House debates

Tuesday, 11 August 2009

Matters of Public Importance

Emissions Trading Scheme

4:59 pm

Photo of Malcolm TurnbullMalcolm Turnbull (Wentworth, Liberal Party, Leader of the Opposition) Share this | Hansard source

He is smiling; he knows I am dead right. So what he is seeking to do is to get the Senate to agree to a framework for a scheme that is actually a work in progress.

What about another big industrial sector? We have talked about agriculture; we have talked now about coal. What about the electricity generators? There they are; that is about half the emissions. They have been offered compensation that is clearly, plainly inadequate. It is going to devastate the balance sheets of the generators. So the government has asked the investment bank Morgan Stanley to examine these balance sheet effects and come back and report on what additional compensation or changes to the scheme design could be made. With coal the whole scheme is in negotiation, so the senators do not know what they are voting for there, and with the generators it is all under negotiation again and subject to this report from Morgan Stanley. Most of the detailed regulations governing how various industrial activities are defined and compensated under the emissions trading scheme remain unreleased. Rules for fewer than a dozen of what could be up to 100 sets of sector-specific regulations have been finalised.

Yesterday, by contrast, we presented a proposal from Frontier Economics that would see average annual household power bills only $44 higher rather than $280 higher, as under the Rudd ETS. It presented much smaller and more gradual increases in power bills, and that, of course, dramatically decreases the need for compensation to households, eliminating or dramatically reducing the fiscal churn. Of course, another very profound benefit of the approach recommended by Frontier is that hundreds of thousands of small businesses will also experience a much lower increase in their electricity bills. Under the government’s proposed scheme, many households would be compensated for the large and abrupt hike in their power bills, but no such compensation is envisaged for businesses even though they consume more electricity than households. Rather than the loss of 26,000 regional jobs revealed by the modelling of the CPRS, Frontier’s proposed changes would lead to net gains of 42,000 in employment in regional Australia.
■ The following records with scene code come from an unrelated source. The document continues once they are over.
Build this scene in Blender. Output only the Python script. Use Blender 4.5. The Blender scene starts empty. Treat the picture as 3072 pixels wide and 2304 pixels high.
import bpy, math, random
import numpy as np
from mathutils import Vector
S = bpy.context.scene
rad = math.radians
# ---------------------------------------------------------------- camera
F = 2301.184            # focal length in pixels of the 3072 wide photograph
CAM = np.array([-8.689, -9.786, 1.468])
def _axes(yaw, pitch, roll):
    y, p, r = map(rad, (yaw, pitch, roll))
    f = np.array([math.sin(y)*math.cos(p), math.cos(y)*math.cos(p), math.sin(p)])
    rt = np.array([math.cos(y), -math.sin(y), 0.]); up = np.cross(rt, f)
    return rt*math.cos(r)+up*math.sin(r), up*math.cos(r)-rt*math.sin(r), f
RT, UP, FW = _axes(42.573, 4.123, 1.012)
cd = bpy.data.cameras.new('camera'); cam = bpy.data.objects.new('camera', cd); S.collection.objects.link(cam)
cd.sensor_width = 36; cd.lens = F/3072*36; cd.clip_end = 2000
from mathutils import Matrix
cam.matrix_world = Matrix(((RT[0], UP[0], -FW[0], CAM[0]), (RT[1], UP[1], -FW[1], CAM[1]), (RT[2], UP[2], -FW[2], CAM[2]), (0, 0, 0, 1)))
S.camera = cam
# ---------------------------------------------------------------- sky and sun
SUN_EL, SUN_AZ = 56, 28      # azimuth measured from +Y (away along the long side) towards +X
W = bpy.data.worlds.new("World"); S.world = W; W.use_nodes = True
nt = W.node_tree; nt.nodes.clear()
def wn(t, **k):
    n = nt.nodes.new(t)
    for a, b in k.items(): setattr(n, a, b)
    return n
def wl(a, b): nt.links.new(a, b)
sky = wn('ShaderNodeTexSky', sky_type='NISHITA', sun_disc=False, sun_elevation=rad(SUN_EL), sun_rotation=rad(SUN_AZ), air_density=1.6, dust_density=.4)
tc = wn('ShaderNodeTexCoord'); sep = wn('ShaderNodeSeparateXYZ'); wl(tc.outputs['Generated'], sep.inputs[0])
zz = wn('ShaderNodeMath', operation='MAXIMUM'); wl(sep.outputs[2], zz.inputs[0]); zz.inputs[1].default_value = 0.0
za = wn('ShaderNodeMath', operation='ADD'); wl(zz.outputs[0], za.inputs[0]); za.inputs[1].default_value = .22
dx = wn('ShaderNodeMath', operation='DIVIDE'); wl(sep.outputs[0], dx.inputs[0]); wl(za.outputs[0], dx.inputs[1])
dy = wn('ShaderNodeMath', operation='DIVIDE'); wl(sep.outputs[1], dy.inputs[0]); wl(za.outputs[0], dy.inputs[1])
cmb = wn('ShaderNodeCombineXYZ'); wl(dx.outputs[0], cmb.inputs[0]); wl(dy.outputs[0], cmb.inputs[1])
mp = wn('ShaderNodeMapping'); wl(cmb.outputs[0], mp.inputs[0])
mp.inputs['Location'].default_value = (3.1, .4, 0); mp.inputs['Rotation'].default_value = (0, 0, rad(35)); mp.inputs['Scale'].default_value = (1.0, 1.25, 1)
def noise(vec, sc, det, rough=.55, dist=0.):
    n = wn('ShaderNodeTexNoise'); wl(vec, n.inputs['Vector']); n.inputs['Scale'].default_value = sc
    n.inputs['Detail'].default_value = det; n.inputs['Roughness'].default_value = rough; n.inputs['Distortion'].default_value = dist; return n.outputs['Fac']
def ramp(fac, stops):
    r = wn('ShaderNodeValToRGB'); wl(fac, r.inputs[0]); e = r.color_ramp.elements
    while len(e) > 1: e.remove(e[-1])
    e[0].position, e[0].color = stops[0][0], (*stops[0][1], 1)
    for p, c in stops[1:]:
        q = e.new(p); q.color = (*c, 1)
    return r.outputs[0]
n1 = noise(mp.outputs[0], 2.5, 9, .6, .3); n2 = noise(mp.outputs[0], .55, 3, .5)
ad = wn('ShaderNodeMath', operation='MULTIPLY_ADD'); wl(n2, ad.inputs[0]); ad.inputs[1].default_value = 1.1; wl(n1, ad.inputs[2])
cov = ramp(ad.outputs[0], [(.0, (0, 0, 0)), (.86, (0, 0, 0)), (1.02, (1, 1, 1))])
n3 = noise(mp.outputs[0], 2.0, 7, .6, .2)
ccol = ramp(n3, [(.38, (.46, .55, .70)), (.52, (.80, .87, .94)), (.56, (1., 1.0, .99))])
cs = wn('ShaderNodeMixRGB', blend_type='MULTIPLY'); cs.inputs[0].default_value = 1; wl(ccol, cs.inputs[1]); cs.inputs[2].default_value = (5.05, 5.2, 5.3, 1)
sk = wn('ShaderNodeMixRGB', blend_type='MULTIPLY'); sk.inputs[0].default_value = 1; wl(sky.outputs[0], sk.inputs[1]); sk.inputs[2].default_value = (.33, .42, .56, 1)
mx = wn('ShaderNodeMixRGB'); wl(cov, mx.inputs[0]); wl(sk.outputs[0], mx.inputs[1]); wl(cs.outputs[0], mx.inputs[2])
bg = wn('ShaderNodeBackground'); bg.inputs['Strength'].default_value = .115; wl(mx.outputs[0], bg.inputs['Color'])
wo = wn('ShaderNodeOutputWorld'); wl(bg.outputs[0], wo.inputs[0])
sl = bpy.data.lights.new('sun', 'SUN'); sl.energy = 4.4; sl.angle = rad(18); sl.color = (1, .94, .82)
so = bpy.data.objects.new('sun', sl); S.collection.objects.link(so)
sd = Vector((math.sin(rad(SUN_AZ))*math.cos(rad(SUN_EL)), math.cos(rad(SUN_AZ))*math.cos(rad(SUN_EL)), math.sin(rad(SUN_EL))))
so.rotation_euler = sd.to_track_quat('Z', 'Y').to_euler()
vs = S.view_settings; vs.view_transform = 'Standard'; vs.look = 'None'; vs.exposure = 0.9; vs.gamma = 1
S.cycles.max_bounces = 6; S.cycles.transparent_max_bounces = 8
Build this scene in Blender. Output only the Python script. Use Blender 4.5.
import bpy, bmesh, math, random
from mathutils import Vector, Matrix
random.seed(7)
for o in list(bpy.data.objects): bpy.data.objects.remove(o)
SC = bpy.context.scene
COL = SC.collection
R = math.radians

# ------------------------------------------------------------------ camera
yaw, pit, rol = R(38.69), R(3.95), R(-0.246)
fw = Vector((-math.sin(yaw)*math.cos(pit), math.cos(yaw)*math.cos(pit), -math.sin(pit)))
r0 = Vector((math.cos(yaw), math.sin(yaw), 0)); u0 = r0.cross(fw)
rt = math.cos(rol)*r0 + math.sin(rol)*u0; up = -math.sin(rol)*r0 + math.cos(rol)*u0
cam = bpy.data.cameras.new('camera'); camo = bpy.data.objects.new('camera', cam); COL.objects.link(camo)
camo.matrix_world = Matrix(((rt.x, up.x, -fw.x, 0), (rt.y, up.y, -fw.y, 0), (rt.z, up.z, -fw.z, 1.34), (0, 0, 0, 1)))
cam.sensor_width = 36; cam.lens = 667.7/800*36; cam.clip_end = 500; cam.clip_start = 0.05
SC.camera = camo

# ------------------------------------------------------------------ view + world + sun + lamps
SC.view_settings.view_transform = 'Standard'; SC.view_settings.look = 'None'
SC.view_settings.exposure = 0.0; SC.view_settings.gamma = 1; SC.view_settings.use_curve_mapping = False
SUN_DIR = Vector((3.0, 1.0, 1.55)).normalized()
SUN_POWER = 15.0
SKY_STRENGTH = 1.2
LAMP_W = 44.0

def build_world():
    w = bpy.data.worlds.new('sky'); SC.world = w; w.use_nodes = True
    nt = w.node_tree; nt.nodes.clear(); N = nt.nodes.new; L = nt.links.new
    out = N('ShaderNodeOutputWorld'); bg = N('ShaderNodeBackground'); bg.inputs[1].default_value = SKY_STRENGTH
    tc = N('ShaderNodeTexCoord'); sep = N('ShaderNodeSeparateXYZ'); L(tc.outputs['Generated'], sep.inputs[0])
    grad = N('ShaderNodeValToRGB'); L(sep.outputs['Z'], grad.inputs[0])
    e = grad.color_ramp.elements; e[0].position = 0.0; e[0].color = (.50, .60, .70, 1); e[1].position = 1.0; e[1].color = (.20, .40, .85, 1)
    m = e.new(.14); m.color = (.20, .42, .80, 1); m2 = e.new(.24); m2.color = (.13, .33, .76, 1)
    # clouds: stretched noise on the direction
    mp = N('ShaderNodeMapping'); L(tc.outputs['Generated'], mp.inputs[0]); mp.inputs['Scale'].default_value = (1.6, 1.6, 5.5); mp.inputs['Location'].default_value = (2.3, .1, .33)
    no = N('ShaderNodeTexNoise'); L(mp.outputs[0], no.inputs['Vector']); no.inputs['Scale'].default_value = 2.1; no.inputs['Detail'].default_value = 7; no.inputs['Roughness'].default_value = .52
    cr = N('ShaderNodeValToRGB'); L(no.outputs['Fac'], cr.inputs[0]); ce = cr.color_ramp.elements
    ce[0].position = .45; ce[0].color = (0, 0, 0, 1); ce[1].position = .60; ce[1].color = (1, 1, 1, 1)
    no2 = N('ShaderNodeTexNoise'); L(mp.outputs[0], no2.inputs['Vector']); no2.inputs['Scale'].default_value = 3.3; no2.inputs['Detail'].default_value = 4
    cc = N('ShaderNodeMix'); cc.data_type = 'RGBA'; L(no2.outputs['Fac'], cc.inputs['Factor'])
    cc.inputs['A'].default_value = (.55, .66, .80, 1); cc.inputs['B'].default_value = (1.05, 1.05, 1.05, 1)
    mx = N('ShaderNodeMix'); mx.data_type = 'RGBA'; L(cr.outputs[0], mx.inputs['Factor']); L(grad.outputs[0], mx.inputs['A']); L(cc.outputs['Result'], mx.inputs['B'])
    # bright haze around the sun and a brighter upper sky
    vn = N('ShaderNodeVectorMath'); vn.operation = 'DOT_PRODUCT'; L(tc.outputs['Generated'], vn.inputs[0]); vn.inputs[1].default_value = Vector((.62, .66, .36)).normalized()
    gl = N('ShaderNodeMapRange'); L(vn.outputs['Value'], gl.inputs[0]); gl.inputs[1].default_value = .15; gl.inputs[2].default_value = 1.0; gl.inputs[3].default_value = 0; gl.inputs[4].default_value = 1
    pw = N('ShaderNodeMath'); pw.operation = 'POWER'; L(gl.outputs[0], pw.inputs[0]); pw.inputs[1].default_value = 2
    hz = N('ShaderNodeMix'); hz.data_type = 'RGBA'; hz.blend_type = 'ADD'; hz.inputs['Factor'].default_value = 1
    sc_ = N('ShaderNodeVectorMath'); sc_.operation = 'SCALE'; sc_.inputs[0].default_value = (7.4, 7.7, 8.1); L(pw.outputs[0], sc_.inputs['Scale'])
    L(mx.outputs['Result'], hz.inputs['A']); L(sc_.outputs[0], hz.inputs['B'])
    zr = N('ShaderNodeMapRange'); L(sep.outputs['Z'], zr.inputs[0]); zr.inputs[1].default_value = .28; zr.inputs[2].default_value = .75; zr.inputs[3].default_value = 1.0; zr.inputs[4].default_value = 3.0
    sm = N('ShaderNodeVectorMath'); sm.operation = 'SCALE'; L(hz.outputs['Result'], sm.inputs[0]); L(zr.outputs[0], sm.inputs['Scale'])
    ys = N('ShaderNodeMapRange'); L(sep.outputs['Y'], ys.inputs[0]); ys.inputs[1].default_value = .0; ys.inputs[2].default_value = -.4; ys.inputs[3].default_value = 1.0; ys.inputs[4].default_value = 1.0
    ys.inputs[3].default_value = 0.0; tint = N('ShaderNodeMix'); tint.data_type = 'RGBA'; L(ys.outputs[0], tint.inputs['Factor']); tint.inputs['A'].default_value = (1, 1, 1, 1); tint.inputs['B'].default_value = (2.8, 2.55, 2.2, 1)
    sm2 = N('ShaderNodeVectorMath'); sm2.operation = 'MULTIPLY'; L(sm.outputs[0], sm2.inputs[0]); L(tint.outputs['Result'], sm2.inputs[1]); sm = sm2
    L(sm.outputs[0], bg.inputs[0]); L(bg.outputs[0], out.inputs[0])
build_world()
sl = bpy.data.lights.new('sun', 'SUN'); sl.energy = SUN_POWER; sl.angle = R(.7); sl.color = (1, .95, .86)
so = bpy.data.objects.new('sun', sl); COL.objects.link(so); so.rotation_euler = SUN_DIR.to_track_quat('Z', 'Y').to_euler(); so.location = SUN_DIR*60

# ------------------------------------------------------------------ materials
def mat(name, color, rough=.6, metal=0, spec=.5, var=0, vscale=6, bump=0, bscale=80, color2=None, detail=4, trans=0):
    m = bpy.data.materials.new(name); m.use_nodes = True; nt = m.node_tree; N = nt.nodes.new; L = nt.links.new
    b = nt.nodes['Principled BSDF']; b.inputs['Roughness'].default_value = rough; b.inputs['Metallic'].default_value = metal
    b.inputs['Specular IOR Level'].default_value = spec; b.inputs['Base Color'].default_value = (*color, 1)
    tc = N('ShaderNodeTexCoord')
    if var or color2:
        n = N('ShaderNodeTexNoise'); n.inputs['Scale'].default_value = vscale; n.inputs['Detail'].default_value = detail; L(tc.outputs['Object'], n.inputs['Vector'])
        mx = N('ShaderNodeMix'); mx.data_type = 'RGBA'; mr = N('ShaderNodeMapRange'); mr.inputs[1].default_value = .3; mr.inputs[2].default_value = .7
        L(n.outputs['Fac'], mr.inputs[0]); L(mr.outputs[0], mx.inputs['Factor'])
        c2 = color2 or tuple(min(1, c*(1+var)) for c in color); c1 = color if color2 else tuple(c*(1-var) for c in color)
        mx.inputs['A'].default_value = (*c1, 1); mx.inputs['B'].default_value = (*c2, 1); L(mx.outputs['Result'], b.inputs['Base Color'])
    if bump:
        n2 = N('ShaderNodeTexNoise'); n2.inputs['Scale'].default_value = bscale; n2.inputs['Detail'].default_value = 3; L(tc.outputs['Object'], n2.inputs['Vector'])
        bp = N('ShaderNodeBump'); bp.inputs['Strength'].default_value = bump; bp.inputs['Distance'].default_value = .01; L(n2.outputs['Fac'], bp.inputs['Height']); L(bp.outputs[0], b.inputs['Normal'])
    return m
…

The Frontier proposal will see an improvement in employment in regional Australia; the Rudd government’s CPRS will see the devastation of regional and rural Australia.

As I said, this is not something that has been worked up by a policy committee of the coalition; this is the work of one of the leading firms—arguably the leading firm—in Australia, the firm that designed one of the most successful and earliest greenhouse gas abatement schemes in the world, the New South Wales GGAS scheme. That work, instead of being treated with the respect, attention and consideration of thoughtful men and women concerned about the future of Australia and Australians’ jobs, has been treated with contempt, and that speaks volumes for the arrogance and the indifference of the Rudd Labor government.